In other words, academics now have a 20-percent chance of being awarded a Vidi grant, up from 15 per cent. Which is good news, because not only are applicants more likely to receive funding, but the (very high) costs of the applications will be reduced, as well. According to an estimate by CPB (the Netherlands Bureau for Economic Policy Analysis), the distribution of the €40 million’s worth of research grants costs about €9.5 million on top of that sum, if you include the time applicants spend writing their proposals and the time the committees then spend assessing these proposals.

So does NWO consider the new numbers a success? The agency would not go quite that far. “If our only objective was to receive fewer applications, we would simply have capped the number of applications per university,” said NWO spokesman Olivier Morot. “But the embedment guarantee is more than that. It is also a way to allow universities to have more of a say on their human resources.” NWO will evaluate this year’s round of Vidi grant applications. The results of the evaluation are expected to be published in 2019.


De Jonge Akademie, a society made up of relatively young academics affiliated with the Royal Dutch Academy of Arts and Sciences, has received complaints from researchers who were not allowed to apply for a grant. “They are getting stuck and are seeing a further deterioration of their career prospects,” said Academy spokesperson Janneke Visser. The society seeks to identify the consequences of the embedment guarantee and has called on researchers to share their experiences.

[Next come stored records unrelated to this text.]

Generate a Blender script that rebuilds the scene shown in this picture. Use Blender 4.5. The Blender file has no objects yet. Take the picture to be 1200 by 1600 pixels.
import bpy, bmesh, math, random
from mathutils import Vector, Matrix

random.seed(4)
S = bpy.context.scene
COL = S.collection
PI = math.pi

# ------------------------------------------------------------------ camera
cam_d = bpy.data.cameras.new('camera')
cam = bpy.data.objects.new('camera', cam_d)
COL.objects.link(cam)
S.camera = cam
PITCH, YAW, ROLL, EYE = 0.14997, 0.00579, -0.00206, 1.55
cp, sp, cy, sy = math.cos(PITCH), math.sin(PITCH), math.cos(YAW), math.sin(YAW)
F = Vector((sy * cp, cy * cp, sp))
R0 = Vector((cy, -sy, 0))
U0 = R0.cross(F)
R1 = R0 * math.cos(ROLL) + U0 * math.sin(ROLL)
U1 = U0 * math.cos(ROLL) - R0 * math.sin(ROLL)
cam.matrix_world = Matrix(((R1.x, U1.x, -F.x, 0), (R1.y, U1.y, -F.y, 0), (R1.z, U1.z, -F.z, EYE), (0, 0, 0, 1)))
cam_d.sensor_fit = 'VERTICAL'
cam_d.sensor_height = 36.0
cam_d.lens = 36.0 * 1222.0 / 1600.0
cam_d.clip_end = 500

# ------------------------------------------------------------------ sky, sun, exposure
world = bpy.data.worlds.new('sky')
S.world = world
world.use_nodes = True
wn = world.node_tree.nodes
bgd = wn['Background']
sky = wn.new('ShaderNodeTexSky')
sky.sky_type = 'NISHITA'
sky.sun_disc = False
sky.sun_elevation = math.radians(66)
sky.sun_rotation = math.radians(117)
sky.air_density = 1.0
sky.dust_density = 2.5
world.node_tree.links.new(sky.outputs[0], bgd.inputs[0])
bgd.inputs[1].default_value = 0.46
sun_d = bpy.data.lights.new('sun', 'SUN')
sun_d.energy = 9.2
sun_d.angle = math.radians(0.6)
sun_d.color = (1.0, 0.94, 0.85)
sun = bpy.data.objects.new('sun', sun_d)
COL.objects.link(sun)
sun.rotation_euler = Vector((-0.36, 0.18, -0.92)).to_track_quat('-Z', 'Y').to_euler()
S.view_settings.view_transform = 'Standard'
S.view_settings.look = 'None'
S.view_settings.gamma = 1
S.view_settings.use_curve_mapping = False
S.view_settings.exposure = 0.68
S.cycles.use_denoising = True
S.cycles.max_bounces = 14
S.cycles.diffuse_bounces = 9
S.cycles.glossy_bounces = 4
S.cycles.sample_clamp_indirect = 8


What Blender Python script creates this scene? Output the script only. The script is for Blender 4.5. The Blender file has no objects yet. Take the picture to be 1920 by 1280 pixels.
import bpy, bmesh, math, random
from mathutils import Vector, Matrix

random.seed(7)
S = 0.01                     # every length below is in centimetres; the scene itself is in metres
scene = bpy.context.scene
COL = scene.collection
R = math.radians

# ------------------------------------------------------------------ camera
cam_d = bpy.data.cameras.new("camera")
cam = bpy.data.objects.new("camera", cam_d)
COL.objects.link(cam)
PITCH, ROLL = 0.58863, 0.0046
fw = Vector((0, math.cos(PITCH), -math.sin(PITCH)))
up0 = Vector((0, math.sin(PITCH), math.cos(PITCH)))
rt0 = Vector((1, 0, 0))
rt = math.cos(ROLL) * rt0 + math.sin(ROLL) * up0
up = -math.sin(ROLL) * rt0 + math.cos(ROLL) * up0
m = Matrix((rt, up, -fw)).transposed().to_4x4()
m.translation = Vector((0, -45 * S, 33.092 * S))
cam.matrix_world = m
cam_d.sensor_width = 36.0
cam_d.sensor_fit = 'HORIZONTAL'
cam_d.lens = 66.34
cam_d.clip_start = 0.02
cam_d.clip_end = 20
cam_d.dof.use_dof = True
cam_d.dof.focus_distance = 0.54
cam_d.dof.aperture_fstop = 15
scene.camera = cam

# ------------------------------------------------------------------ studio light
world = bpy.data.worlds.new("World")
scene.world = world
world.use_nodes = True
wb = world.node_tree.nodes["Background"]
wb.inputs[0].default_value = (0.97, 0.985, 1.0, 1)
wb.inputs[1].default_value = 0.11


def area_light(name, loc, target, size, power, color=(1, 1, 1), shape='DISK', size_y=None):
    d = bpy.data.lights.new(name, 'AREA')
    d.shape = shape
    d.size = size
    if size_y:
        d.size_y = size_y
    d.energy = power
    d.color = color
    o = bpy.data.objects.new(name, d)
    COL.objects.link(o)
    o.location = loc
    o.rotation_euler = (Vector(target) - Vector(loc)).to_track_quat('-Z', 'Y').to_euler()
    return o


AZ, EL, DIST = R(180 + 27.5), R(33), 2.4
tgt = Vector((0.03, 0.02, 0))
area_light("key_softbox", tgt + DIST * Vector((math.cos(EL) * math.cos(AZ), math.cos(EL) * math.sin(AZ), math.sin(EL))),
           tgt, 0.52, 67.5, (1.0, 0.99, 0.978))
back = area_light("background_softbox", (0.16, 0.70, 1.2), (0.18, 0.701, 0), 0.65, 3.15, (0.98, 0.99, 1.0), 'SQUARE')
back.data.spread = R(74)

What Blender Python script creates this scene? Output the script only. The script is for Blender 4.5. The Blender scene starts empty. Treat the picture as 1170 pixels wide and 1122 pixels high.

 For their part, young Utrecht-based academics, united in the Utrecht Young Academy (UYA), have also pointed out the negative consequences of the new rule for scientists who are not yet that familiar with their department or do not have a useful network. “Previously, NWO’s strength lay in its independent distribution of funds by external assessment committees, which bypassed the university’s own hierarchical structures,” UYA stated in a letter to NWO Chair Stan Gielen. “[In the new system] there is a highly undesirable but realistic chance that internal committees at the universities will end up deciding who gets to apply for a grant and who doesn’t.”